拡大する液状化訴訟
2012/08/22   訴訟対応, 民事訴訟法, 住宅・不動産

概要

震災の液状化被害によって家屋が傾くなど不自由な生活を余儀なくされた住民らが相次いで売主の三井不動産を訴えている。同社への訴訟は、2011年11月25日の損害賠償請求訴訟の提起を始めとして、2012年2月2日、同年3月8日と相次いでいる。

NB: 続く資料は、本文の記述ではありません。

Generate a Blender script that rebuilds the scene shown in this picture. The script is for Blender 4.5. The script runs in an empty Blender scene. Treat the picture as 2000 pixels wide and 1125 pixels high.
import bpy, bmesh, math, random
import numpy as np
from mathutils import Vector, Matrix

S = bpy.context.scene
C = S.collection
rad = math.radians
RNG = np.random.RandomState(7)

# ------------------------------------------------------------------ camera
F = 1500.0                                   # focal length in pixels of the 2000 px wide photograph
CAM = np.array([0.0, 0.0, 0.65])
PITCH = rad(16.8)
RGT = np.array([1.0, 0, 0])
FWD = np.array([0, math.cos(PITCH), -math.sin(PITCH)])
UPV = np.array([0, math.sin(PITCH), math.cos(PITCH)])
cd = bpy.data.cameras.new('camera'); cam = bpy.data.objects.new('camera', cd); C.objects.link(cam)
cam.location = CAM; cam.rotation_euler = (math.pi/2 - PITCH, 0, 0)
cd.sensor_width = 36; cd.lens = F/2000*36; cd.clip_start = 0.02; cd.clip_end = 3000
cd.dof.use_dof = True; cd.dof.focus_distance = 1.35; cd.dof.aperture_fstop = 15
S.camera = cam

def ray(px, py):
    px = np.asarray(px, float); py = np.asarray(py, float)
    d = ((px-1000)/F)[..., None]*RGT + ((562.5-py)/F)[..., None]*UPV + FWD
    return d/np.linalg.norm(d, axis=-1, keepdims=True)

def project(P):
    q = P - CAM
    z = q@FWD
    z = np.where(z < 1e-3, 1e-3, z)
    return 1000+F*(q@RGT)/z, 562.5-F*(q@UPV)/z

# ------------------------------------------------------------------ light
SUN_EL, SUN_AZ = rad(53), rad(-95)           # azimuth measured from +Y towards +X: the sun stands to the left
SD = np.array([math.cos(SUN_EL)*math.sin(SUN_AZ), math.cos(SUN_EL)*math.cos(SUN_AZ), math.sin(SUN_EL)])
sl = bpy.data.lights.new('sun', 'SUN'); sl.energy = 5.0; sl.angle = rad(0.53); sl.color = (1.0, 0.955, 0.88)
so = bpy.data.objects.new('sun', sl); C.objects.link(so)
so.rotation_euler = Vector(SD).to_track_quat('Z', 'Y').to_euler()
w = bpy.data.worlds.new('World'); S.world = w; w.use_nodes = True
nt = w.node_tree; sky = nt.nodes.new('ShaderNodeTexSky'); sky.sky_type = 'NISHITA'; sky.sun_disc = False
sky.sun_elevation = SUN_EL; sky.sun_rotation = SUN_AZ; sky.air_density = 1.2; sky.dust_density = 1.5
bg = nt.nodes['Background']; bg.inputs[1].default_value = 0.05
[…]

そして、4件目として、同年8月15日にも同様の訴訟提起が行われた。
液状化した住宅付近に建っている都市再生機構(UR)が開発した住宅では、圧縮して固めた砂のパイルを打ち込む「サンドコンパクションパイル工法」が用いられており、液状化対策が施されていることから、被害がなかった。これを受けて住民は、三井不動産は危険性を認識していたのに地盤改良をしなかった、と主張している。
これに対し、三井不動産は、30年以上も前の分譲住宅であり、大震災及びそれによる液状化被害が発生する可能性を「まったく予想できなかった」とし、地盤改良の義務もなかったと主張して、請求棄却を求める姿勢だ。

コメント

震災の2次被害として、千葉県で液状化現象が発生したことは記憶に新しいが、住民が受けた損害填補については、国や千葉県、市の補助金などの活用により、建替えなどの修繕をもって行われていた。結果オーライともいえるが、やはり、被害を受けずに、今まで通り従来の住居で生活できるのなら、それが1番である。
別の「売主」が供給した商品には液状化対策がなされていること、また、液状化現象は2004年の新潟県中越地震の際にも発生していることに鑑みると、住宅建設後に事後的に液状化防止策を講じることができた否かについても問題となろう。「まったく予想できなかった」とする言い分には、説得力が欠けるといわざるを得ない。
圧倒的なブランド力を誇る「三井不動産」が当事者だけに、不動産業界はもちろんユーザーサイドからも今後の動向について注目されているといえる。